This Model Literally Kicks Ass

This Model Literally Kicks Ass


There is a difference between a model and a role model. And we need more role models. This is Mia Kang for Uproxx. I am a model and a Muay Thai fighter. Some of the biggest things that I learned from Muay Thai was a distinction between ego and self-confidence. So, I have a job that’s extremely egocentric, extremely narcissistic. I get my photograph taken for a living. When you do martial arts, you have to leave your ego at the door. When you step in the ring in front of an opponent, you have to be 100% self-confident in your abilities and in yourself. If you’re 99%, you’re gonna lose that fight. In early 2016 I was living in New York, I was a very successful model, I was in Sports Illustrated, I was in Guess campaigns. From the outside it seemed like I kinda had it all. I know what it feels like to be that 14-year-old girl that’s looking through magazines wondering – why don’t I look like that? Oh my gosh, my thighs should be skinnier and my collarbone should, you know. And I was the girl in the magazine! It was always – my arms are too big, my eyes are too small when I smile. There was always something. So, imagine what the rest of the women out there feel.

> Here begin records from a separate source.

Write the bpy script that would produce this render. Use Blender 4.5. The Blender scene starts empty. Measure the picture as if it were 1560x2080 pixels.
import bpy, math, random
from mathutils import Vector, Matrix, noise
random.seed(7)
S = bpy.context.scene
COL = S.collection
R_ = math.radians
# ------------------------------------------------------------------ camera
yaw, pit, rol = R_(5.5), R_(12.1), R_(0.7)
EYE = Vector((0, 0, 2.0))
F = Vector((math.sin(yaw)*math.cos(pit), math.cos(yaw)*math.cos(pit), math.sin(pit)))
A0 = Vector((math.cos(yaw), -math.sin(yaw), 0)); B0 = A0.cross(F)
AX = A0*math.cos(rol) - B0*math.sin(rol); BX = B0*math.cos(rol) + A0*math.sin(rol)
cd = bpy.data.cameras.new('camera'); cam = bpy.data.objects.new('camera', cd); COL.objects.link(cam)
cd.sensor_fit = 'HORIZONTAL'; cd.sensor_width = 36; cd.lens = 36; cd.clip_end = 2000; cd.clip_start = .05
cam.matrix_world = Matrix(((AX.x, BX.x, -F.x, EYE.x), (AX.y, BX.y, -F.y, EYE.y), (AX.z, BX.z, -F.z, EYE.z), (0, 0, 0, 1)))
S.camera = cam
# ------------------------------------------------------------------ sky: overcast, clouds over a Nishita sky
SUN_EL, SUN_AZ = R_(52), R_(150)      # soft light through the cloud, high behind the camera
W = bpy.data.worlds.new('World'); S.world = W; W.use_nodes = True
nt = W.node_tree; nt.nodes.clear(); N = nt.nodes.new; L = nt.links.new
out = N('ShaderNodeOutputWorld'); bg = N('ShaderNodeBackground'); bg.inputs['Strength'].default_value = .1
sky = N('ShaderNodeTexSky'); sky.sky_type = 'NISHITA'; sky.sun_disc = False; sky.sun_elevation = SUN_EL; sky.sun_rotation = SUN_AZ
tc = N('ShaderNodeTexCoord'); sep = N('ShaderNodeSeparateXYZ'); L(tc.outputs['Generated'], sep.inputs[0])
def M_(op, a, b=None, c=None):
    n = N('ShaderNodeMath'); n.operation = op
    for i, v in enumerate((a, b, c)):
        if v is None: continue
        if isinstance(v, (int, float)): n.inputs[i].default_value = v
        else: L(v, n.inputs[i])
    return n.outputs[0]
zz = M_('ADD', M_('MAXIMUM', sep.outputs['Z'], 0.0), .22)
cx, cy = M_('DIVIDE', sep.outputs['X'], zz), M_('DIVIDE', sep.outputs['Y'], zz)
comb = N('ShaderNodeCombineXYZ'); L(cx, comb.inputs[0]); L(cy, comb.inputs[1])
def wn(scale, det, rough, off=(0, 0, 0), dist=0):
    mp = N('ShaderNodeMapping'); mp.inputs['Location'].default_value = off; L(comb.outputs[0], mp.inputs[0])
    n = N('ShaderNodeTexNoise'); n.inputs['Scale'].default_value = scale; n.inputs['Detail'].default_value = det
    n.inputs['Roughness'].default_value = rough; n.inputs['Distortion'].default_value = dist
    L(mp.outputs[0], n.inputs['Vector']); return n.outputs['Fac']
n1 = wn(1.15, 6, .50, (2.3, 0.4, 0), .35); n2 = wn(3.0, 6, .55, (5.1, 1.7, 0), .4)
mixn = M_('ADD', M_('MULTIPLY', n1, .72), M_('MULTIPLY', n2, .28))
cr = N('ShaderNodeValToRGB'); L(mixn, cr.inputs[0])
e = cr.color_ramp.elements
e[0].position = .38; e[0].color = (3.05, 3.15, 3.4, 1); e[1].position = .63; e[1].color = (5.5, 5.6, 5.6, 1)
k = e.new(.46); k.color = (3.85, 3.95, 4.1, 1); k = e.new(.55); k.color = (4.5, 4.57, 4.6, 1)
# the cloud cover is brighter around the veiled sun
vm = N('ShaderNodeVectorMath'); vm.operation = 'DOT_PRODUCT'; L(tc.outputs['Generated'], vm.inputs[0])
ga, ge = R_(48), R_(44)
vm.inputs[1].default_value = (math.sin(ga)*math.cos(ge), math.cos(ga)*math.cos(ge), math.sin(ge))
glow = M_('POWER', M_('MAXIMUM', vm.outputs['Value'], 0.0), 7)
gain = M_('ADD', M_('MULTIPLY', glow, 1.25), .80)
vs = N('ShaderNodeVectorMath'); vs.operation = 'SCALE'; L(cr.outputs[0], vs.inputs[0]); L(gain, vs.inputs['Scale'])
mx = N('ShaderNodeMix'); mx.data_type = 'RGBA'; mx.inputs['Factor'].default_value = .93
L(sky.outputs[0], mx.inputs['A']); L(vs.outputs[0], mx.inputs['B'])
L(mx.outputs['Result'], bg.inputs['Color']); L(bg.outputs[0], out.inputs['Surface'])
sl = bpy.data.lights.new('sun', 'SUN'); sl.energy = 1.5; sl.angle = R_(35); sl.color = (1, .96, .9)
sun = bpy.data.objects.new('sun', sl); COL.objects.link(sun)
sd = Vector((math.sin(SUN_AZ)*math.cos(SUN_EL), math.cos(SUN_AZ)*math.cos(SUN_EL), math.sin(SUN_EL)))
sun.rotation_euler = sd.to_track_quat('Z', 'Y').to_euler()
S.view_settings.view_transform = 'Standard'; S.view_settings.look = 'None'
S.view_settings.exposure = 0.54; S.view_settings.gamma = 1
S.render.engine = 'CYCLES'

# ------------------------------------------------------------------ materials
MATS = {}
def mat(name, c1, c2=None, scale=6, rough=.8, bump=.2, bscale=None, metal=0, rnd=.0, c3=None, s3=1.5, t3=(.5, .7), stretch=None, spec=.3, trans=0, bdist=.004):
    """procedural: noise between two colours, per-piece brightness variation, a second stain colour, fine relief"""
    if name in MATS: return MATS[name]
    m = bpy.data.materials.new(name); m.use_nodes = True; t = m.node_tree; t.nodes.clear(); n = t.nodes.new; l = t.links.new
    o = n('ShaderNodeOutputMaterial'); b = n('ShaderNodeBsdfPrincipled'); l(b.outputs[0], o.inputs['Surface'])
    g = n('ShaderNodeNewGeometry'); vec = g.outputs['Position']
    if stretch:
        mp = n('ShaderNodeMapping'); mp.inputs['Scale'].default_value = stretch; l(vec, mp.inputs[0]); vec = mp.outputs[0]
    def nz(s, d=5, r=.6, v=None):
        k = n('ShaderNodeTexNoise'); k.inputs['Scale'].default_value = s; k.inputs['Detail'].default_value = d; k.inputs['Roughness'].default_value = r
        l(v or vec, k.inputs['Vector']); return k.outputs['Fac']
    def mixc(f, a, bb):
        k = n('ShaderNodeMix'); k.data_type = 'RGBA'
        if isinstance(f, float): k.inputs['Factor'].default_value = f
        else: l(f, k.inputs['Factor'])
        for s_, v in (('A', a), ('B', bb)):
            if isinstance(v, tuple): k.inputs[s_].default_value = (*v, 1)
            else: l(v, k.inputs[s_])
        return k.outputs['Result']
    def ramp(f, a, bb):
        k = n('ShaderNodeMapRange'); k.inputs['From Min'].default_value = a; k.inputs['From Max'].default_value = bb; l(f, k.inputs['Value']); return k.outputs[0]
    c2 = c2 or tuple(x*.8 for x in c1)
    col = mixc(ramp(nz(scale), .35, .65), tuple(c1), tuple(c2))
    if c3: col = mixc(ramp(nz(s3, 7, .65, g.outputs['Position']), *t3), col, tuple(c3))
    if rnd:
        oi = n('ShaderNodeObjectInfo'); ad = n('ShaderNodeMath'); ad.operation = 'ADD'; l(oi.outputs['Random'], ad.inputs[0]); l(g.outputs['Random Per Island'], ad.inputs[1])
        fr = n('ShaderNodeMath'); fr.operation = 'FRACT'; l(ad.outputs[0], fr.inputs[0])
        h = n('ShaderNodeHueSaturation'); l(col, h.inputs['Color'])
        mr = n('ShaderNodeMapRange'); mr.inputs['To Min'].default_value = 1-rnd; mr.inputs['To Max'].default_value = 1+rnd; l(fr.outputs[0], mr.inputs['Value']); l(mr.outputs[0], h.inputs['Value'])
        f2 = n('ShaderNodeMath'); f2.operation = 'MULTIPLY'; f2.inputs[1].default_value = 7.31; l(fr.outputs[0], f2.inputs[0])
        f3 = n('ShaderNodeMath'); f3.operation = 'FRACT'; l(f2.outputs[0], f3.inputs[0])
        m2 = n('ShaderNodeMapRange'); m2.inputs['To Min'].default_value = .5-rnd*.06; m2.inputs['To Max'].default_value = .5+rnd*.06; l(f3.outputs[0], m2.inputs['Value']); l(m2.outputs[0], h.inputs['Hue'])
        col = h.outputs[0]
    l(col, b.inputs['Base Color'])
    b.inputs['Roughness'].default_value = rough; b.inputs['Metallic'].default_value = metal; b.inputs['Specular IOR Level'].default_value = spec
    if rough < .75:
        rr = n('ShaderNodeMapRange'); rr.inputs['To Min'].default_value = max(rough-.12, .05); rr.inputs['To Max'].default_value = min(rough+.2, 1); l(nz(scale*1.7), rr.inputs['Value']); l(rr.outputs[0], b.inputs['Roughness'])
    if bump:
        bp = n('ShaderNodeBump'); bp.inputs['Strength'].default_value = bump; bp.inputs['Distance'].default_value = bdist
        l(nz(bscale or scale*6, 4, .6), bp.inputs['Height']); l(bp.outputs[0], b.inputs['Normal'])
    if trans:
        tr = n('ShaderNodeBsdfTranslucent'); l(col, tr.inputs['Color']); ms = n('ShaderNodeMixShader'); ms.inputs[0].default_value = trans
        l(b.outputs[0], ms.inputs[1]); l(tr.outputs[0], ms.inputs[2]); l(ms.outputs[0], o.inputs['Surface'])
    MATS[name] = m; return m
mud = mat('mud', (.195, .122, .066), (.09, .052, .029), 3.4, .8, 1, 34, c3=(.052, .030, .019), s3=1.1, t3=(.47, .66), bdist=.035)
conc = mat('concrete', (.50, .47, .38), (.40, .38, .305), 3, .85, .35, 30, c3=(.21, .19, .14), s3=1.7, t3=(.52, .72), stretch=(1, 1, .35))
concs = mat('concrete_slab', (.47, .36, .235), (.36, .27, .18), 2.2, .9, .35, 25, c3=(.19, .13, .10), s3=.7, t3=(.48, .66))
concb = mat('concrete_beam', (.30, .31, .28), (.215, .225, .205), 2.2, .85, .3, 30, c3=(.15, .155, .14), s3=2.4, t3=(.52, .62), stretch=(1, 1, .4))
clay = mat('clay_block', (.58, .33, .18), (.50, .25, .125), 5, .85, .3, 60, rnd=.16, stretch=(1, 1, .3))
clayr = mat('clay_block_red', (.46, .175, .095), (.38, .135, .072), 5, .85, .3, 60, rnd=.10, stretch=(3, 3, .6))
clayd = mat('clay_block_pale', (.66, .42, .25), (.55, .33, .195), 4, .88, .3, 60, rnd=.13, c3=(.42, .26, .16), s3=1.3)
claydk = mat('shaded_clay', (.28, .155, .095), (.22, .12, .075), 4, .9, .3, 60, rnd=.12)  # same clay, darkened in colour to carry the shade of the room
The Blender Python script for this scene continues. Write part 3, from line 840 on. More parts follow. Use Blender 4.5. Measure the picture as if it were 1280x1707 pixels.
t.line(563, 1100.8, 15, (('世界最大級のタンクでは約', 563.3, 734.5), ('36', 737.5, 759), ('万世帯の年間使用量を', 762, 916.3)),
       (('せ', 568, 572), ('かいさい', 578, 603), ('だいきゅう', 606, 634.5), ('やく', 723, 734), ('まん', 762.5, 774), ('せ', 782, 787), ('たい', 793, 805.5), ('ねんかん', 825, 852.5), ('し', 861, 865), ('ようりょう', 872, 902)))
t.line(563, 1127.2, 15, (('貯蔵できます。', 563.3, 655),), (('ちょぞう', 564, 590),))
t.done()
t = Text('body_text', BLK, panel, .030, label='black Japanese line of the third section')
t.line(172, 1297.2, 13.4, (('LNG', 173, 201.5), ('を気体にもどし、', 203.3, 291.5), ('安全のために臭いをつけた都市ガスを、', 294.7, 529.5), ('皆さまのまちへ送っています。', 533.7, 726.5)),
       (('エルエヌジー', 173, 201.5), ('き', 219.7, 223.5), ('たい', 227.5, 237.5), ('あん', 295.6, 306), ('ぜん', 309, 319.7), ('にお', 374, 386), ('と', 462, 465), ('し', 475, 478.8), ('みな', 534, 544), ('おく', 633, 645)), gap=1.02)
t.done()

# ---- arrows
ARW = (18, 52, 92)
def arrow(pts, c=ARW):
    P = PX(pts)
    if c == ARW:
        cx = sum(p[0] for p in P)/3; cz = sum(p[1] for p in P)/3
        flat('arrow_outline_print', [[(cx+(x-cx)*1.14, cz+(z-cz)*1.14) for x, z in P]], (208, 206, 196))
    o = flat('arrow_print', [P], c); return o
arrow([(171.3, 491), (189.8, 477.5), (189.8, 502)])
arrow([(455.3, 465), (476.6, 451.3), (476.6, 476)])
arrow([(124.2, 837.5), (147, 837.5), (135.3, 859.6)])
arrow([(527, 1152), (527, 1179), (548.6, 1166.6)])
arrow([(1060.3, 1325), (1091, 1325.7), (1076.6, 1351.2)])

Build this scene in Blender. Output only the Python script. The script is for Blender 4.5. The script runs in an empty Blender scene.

It blows my mind. It’s unbearable. I was being asked to go on like 10-day liquid-only diets before shoots. I reached a very low point and then I asked for a vacation. A 10-day vacation turned into nine months of me moving into a Thai Camp, falling in love with Muay Thai, devoting my whole every waking breath to it, and becoming a fighter. My whole body just changed and I watched it change and I loved it because I was seeing strength in myself that I never ever thought I could possibly have. Even doing a push-up. I’ve never done a push-up in my whole life. Or, I had a six-pack at one point. Never in my life would I ever think that I’d have a six-pack. I felt like a lethal weapon, you know? And I was loving these changes that were happening and I was embracing it. I remember the day when I looked in the mirror and I was happy with what I saw because I felt secure with myself and confident for the first time in my life. All I can do is try to be the role model that I wish that I had.

11 Replies to “This Model Literally Kicks Ass”

  1. Can this girl actually fight? Form I saw on the pads was not encouraging

  2. she doesn't have any muscle definition. she may get away with photo modelling (actual modelling not for her), but fighting is definitely not her best choice.